How Long Do You Realistically Have to Apply for a Job You Found Online?

Published: Jul 03, 2018 By

It’s a universal law: Anything that goes on the Internet stays on the Internet. This law is a tedious part of online life, like those embarrassing pictures your mom inexplicably refuses to take off Facebook, but tedious can quickly escalate to stressful when dealing with online job postings.

job application timeline

While a posting’s date will tell you how long it’s been up, it provides no indication of whether or not the employer is still actively looking. Worse, many postings don’t even provide a date, leaving you to guess. Some recruiters will take down a posting once the position has been filled—blessed are these few—but even then, it will be active well into the interviewing phase, at which point your chances of snagging the job are incredibly slim.

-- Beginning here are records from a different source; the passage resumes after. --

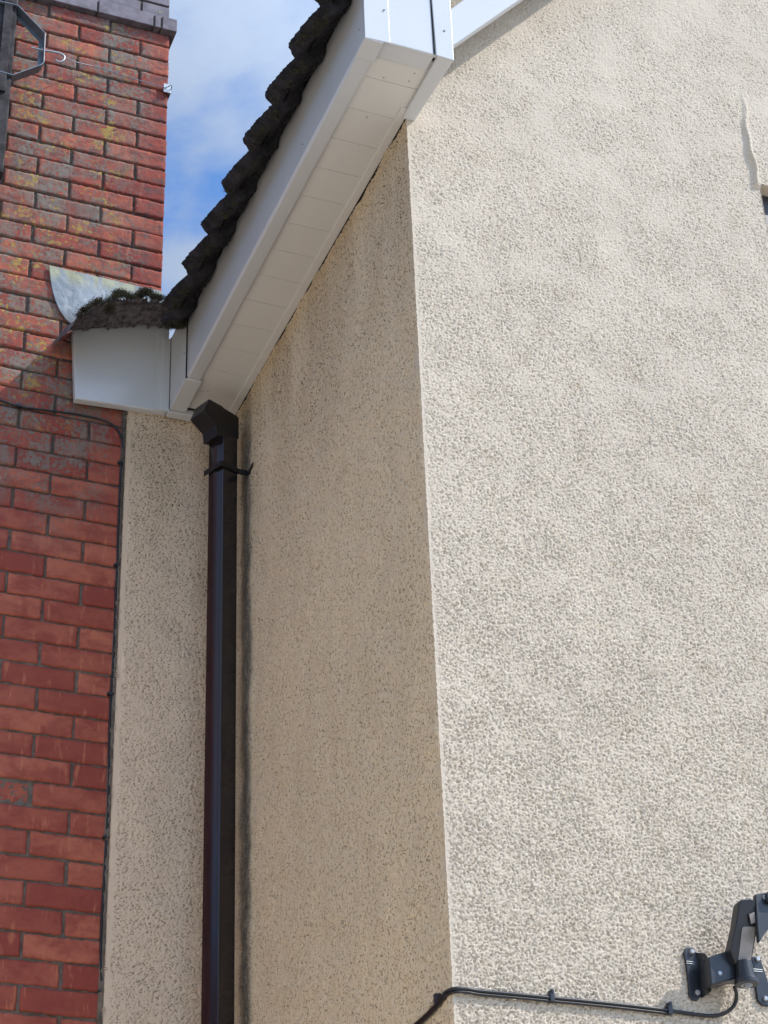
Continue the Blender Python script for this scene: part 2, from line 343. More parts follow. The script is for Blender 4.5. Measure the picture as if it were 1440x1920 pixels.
# window reveal
Y2 = YG+.09; X2 = xm+.9; zb = z0
m.add([(wx, YG-.008, wz), (X2, YG, wz), (X2, Y2, wz), (wx, Y2, wz)], [(0, 1, 2, 3)])
m.add([(wx, YG, zb), (wx, YG-.002, wz), (wx, Y2, wz), (wx, Y2, zb)], [(0, 1, 2, 3)])
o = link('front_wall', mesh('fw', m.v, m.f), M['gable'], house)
win = MB(); win.box(wx-.002, wx+.07, YG+.03, Y2+.02, zb, wz-.002); win.box(wx+.07, X2, YG+.03, Y2+.02, wz-.07, wz-.002)
wf = link('window_frame', win.me(), M['wood'], house, bevel=.003)
gl = MB(); gl.box(wx+.07, X2, YG+.06, YG+.066, zb, wz-.07); link('glass', gl.me(), M['glass'], wf)

cf = MB(); cf.box(XS+.0022, XS+.03, YG+.0022, YG+.03, zs[0]-.01, ZS+.01); link('corner_backing', cf.me(), M['gable'], house)  # hidden strip added to stop sky showing through the corner seam
# side wall (in shade)
dy, dz = .0026, .0026
ys = np.arange(YG, YB+.004, dy); zs2 = np.arange(1.2+H, ZS+.004, dz); ny, nz2 = len(ys), len(zs2)
h, big, mid, p = field(ny, nz2, dy, dz, .0017, .0125, 1.5, .50, (1.0, 1e-6, .55))
YY, ZZ = np.meshgrid(ys, zs2); edge = np.clip((YY-YG)/.012, 0, 1)
Hh = h*edge+big*.0016*edge+mid*.0005*edge
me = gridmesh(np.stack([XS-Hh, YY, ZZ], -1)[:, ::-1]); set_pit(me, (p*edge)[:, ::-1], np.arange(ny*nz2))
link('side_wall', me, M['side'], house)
m = MB(); m.add([(XS, YG, 0), (XS, YB, 0), (XS, YB, zs2[0]), (XS, YG, zs2[0])], [(0, 3, 2, 1)]); link('side_wall', mesh('sw', m.v, m.f), M['side'], house)
# rear wall, set back
XB0 = 1.344
xs3 = np.arange(XB0, XS+.004, .0028); zs3 = np.arange(1.7+H, ZS+.25, .0028); n3, k3 = len(xs3), len(zs3)
h, big, mid, p = field(n3, k3, .0028, .0028, .0014, .0105, 1.2, .8, (1.0, 1e-6, .55))
XX, ZZ = np.meshgrid(xs3, zs3); bd = np.clip((XX-XB0-.014)/.006, 0, 1)
jag = .0022*fftnoise(k3, 4, .0028, .5, .16, .6)[:, :1]
Hh = h*bd+big*.0012*bd
me = gridmesh(np.stack([XX+(XX < XB0+.004)*jag-.010*(ZZ-5.4)*0, YB-Hh, ZZ], -1)); set_pit(me, p*bd, np.arange(n3*k3))
link('rear_wall', me, M['back'], house)
m = MB(); m.box(XB0, XS, YB+.0, YB+.012, 0, zs3[0]); m.add([(XB0, YB, zs3[0]), (XB0, YB+.013, zs3[0]), (XB0, YB+.013, zs3[-1]), (XB0, YB, zs3[-1])], [(0, 1, 2, 3)])
link('rear_wall', m.me(), M['back'], house)

# roof: rolled tiles at the eaves
def roll(Y):                                           # cross-section height of the tile, saw-toothed roll
    t = ((Y-3.753)/.1937) % 1.0                        # t=0 at a roll top; falls slowly toward lower Y
    u = 1-t
    return .036*(np.where(u > .93, np.cos((1-u)/.07*math.pi/2)*.5+.5-.5*(1-u)/.07*0, 0)*0+np.clip(np.where(u > .92, (u-.92)/.08, 1-(np.clip(u, 0, 1)/.92)**1.25), 0, 1)**.85)
def tiles(name, Y0, Y1, parent):
    ny = int((Y1-Y0)/.004); Ys = np.linspace(Y0, Y1, ny); v = []; q = []
    prof = roll(Ys); no = fftnoise(64, ny, .01, .004, .04, .7)+.8*fftnoise(64, ny, .01, .004, .012, .5)
    cols = 0; rows = []
    for c in range(0, 12):
        s0 = c*.30; lift = 0.0
        ss = [(s0+.35, .0, 0), (s0+.12, .014, 0), (s0+.02, .022, 0), (s0+.002, .020, 0), (s0, .012, 0), (s0, -.004, 1), (s0+.004, -.014, 1), (s0+.05, -.016, 1), (s0+.2, -.02, 1)]
        if c > 0: ss = ss[:6]
        for j, (s, t, under) in enumerate(ss):
            rr = no[(c*9+j) % 64]*.0013
            hh = prof*(1.0 if not under else .8)+t+rr; s_ = s+no[(c*5+j+20) % 64]*.0022*(1 if j in (3, 4, 5, 6) else 0)
            rows.append((np.stack([RX+s_*cs-hh*sn, Ys, RZ+s_*sn+hh*cs-.022*cs], -1), c))
    V = np.concatenate([r[0] for r in rows]); f = []
    for i in range(len(rows)-1):
        if rows[i][1] != rows[i+1][1]: continue
        a = i*ny
        for k in range(ny-1): f.append((a+k, a+k+1, a+ny+k+1, a+ny+k))
    me = mesh(name, V, f); fix(me)
    return link(name, me, M['tile'], parent, smooth=True)
tiles('roof_tiles', 3.455, 5.0, house)
m = MB(); m.prism([(1.480, 4.985, 4.075+H), (1.480, 4.985, 4.03+H), (1.66, 4.985, 4.06+H), (1.66, 4.985, 4.28+H)], (0, .262, 0)); link('hidden_filler', m.me(), M['tile'], house)  # hidden block added to keep sun off the boxed return
L = (XR-RX)/cs
m = MB(); a0 = Vector((RX+.14*cs, 3.46, RZ+.14*sn-.036)); 
m.prism([a0, a0+Vector((0, 3.6, 0)), a0+Vector(((L-.14)*cs, 3.6, (L-.14)*sn)), a0+Vector(((L-.14)*cs, 0, (L-.14)*sn))], (sn*.03, 0, -cs*.03))
b0 = Vector((2*XR-RX, 3.46, RZ-.036)); m.prism([b0, b0+Vector((0, 3.6, 0)), b0+Vector((-L*cs, 3.6, L*sn)), b0+Vector((-L*cs, 0, L*sn))], (-sn*.03, 0, -cs*.03))
link('roof_boarding', m.me(), M['tile'], house)
# felt and bedding between tile and fascia, ragged; shade there put in as near-black
ny = 420; Ys = np.linspace(3.50, 5.06, ny); n_ = fftnoise(4, ny, .004, .004, .05, .9); n2_ = fftnoise(4, ny, .004, .004, .18, .5)
low = 4.037+H+n_[0]*.0035+n2_[1]*.006+.012*np.clip((Ys-4.6)/.5, 0, 1)*0; low = low+.008+.022*(roll(Ys)/.036-.5)
rows = [np.stack([np.full(ny, 1.4715), Ys, low+.05], -1), np.stack([1.466+n_[1]*.001, Ys, low+.002], -1), np.stack([1.462+n_[2]*.0015, Ys, low+.006], -1), np.stack([1.435+n_[3]*.003, Ys, low+.012], -1), np.stack([np.full(ny, 1.418), Ys, np.full(ny, RZ+.012)], -1)]
V = np.concatenate(rows); f = [(i*ny+k, i*ny+k+1, (i+1)*ny+k+1, (i+1)*ny+k) for i in range(4) for k in range(ny-1)]
link('eaves_bedding', fix(mesh('eb', V, f)), M['gap'], house, smooth=True)

# eaves box
FX = 1.473; YF = 3.49; YE = 5.206
m = MB(); m.prism([(FX, YF+.004, ZS-.004), (FX, 5.232, ZS-.004), (FX, 5.232, 4.075+H), (FX, YF+.004, 4.075+H)], (.012, 0, 0))
m.prism([(FX+.003, YF+.07, ZS-.010), (FX+.048, YF+.07, ZS-.006), (FX+.048, 5.10, ZS-.006), (FX+.003, 5.10, ZS-.010)], (0, 0, .012))
fas = link('fascia', m.me(), M['upvc'], house, bevel=.0055)
# soffit boards running across, each with a groove
m = MB(); y = 3.628
ye = [3.52]+[y+.1232*i for i in range(13)]+[5.245]
for a, b in zip(ye[:-1], ye[1:]): m.box(FX+.044, XS-.008, a+.0007, b-.0007, ZS+.004+random.uniform(-.0004, .0004), ZS+.012)
sof = link('soffit', m.me(), M['soffit'], house, bevel=.0008)
m = MB(); m.box(FX+.02, XS+.01, YF+.02, 5.26, ZS+.0095, ZS+.016); link('soffit_backing', m.me(), M['gap'], house)
m = MB(); m.box(XS-.026, XS-.0015, 3.70, 5.246, ZS-.002, ZS+.006); link('soffit_trim', m.me(), M['soffit'], house, bevel=.002)
# black line between trim and wall
m = MB(); m.box(XS-.0025, XS+.004, YG+.004, 5.246, ZS-.0035, ZS+.004); link('soffit_gap', m.me(), M['gap'], house)
# box end facing the viewer
XE = 1.717
def zcap(X): return roofz(X)-.055
m = MB(); m.prism([(FX+.004, YF, ZS-.002), (XE-.002, YF, ZS-.002), (XE-.002, YF, zcap(XE)), (FX+.004, YF, zcap(FX))], (0, .012, 0))
m.box(FX+.05, XE-.050, YF+.008, YF+.062, ZS-.001, ZS+.006)
be = link('box_end', m.me(), M['upvc'], house, bevel=.003)
m = MB(); m.prism([(FX-.003, YF-.004, ZS-.010), (1.540, YF-.004, ZS-.006), (1.540, YF-.004, zcap(1.54)), (FX-.003, YF-.004, zcap(FX))], (0, .004, 0))
m.box(FX-.003, FX+.0, YF-.004, YF+.062, ZS-.008, 4.07+H)
m.box(FX-.002, FX+.05, YF-.002, YF+.070, ZS-.011, ZS-.003); link('corner_trim', m.me(), M['upvc'], be, bevel=.003)
m = MB(); m.prism([(1.6672, YF-.005, ZS-.007), (XE, YF-.005, ZS-.009), (XE+.004, YF-.005, zcap(XE)+.01), (1.662, YF-.005, zcap(1.66)+.01)], (0, .006, 0))
m.prism([(1.672, YF-.001, ZS-.008), (XE, YF-.001, ZS-.008), (1.706, YG+.0, ZS-.008), (1.672, YG+.0, ZS-.008)], (0, 0, .010))
m.prism([(XE-.004, YF, ZS-.004), (XE, YF, ZS-.004), (XE, YF, zcap(XE)), (XE-.004, YF, zcap(XE))], (-.008, YG-YF, 0))
link('joint_trim', m.me(), M['upvc'], be, bevel=.003)
m = MB(); m.box(1.6615, 1.6655, YF-.0015, YF+.001, ZS-.001, zcap(1.66)); link('joint_gap', m.me(), M['gap'], be)
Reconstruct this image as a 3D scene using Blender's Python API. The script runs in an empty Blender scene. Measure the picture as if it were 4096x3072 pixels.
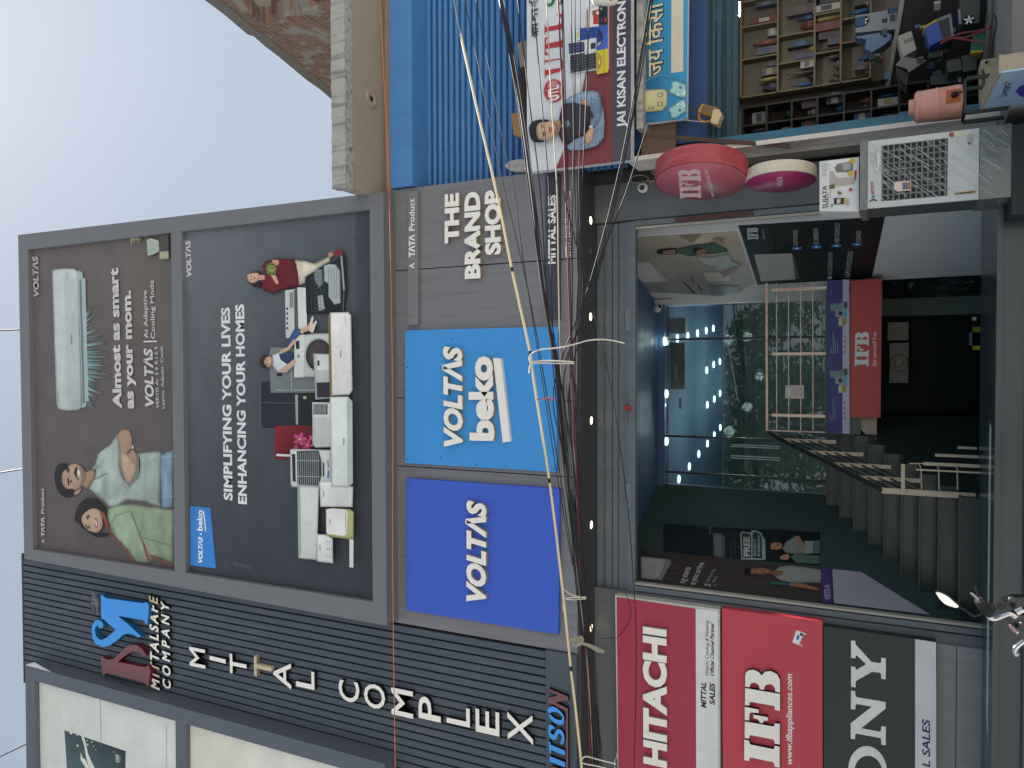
import bpy, math, random
from mathutils import Vector, Matrix
random.seed(7)
S = bpy.context.scene
COL = S.collection
# ------------------------------------------------------------------ camera
F = 3076.0                                   # focal length in photo pixels (4096 x 3072)
CAM = Vector((0.0, -8.0, 1.6))
R_ = Vector((0.99974088, 0.02141773, 0.00771052))      # towards the right of the street scene
U_ = Vector((0.00254157, -0.44163125, 0.89719306))
F_ = Vector((-0.02262105, 0.89694098, 0.44157125))
cam = bpy.data.cameras.new('camera')
cam.sensor_fit = 'HORIZONTAL'; cam.sensor_width = 36.0
cam.lens = 36.0 * F / 4096.0
cam.clip_start = 0.05; cam.clip_end = 2000
co = bpy.data.objects.new('camera', cam); COL.objects.link(co)
# the photograph was taken with the phone held sideways: picture right = down, picture up = right
co.matrix_world = Matrix(((-U_.x, R_.x, -F_.x, CAM.x), (-U_.y, R_.y, -F_.y, CAM.y), (-U_.z, R_.z, -F_.z, CAM.z), (0, 0, 0, 1)))
S.camera = co
# ------------------------------------------------------------------ light
SUN_EL, SUN_AZ = math.radians(66), math.radians(62)     # behind the building, to the right of straight ahead
w = bpy.data.worlds.new('World'); S.world = w; w.use_nodes = True
nt = w.node_tree; nt.nodes.clear()
sky = nt.nodes.new('ShaderNodeTexSky'); sky.sky_type = 'NISHITA'; sky.sun_disc = False
sky.sun_elevation = SUN_EL; sky.sun_rotation = SUN_AZ
sky.air_density = 1.3; sky.dust_density = 1.0; sky.ozone_density = 1.0
bg = nt.nodes.new('ShaderNodeBackground'); bg.inputs['Strength'].default_value = 0.062
wo = nt.nodes.new('ShaderNodeOutputWorld')
hs_ = nt.nodes.new('ShaderNodeHueSaturation'); hs_.inputs['Saturation'].default_value = .55
tcw = nt.nodes.new('ShaderNodeTexCoord'); mpw = nt.nodes.new('ShaderNodeMapping'); mpw.inputs['Scale'].default_value = (1.2, 1.2, 2.6)
nw = nt.nodes.new('ShaderNodeTexNoise'); nw.inputs['Scale'].default_value = 1.1; nw.inputs['Detail'].default_value = 3; nw.inputs['Roughness'].default_value = .45
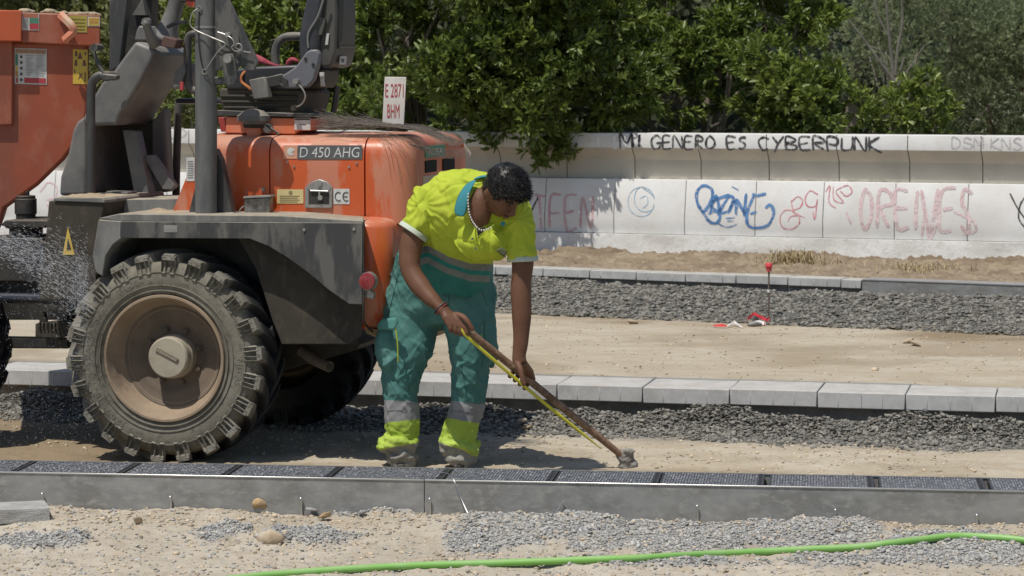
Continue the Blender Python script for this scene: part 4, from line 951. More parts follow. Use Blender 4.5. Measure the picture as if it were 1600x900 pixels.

So, how long do you realistically have to apply for a job you found online? Unfortunately, there’s no definitive answer—recruiters will have different priorities depending on the positions and their timelines. With that said, we have some guidelines to help you improve your chances of applying in time.

Settling On an Expiration Date

According to a 2015 report authored by the Centre for Economics and Business Research, 44 percent of jobs in the U.S. are filled within 30 days. After that initial month, there is a 57 percent chance an unfilled position will remain open for three months or more. The report notes that times vary depending on the position (senior posts take longer to fill) and also by location (Eastern and Mid-Western states show longer timelines than Western ones).

Erring on the side of caution, you may think you have a month to apply, but remember that 44 percent of positions are filled in that time. This means it took 30 days for the recruiters to collect and review resumes, hold a round or two of interviews, make an offer, and have it accepted. Your window to apply is actually much narrower.

How narrow? You can safely assume you aren’t the first person to see any online posting. Thanks to RSS feeds, job alerts, and newsletters, any post will be viewed hundreds of times within minutes of publication and likely applied to within the hour. We’re being generous here; thanks to features like single-click applications, a recruiter will likely have the first applications within minutes.

That’s a large crowd to stand out in, but all is not lost. Many of these applications won’t get by the applicant-tracking system, which will weed them out for not having the proper qualifications. And while recruiter’s timelines vary, you can be sure they’ll wait a couple of days to ensure they have a strong shortlist.

Given these factors, a good rule is to apply within a week of the post date. Any longer and chances are the recruiter will have moved beyond the application-gathering phase.

Tips For Realistically Applying Online

There will be variables that impact the apply-within-a-week rule, and you may still have a shot after the cutoff. Here are some helpful hacks to improve your odds:

Check the company’s website. See if the company has the job posted on its website. This will help you determine if the role is still open or if the posting is languishing on the job board. The website will also give you contacts and useful information about the company.

Call if in doubt. You can ask point blank whether or not the position remains open and what stage of the hiring process they are in.

Network. Most people find work through someone they know, so when you call, take the time to network. Talk with the recruiter about the job, your interest, and your qualifications. If you’re a good fit, the recruiter may extent the window of opportunity for you.

Use keywords in your resume. As we mentioned, many resumes won’t get past the applicant-tracking system because they’re a poor fit or don’t use keywords. Be sure to tailor your resume to the keywords on the job description to make sure it gets into a recruiter’s hands.

Know some posts are dead ends. Sometimes, recruiters put job postings online to test interest or to meet public posting requirements before hiring someone they’ve already selected in-company. In both cases, you won’t receive a callback regardless of your qualifications.

Above all, don’t get discouraged or stop applying. Even a promising candidate may have to send a hundred applications for a handful of callbacks. But if you follow the tips above, realistically approach your online job search, and keep at it, you’ll eventually start hearing back.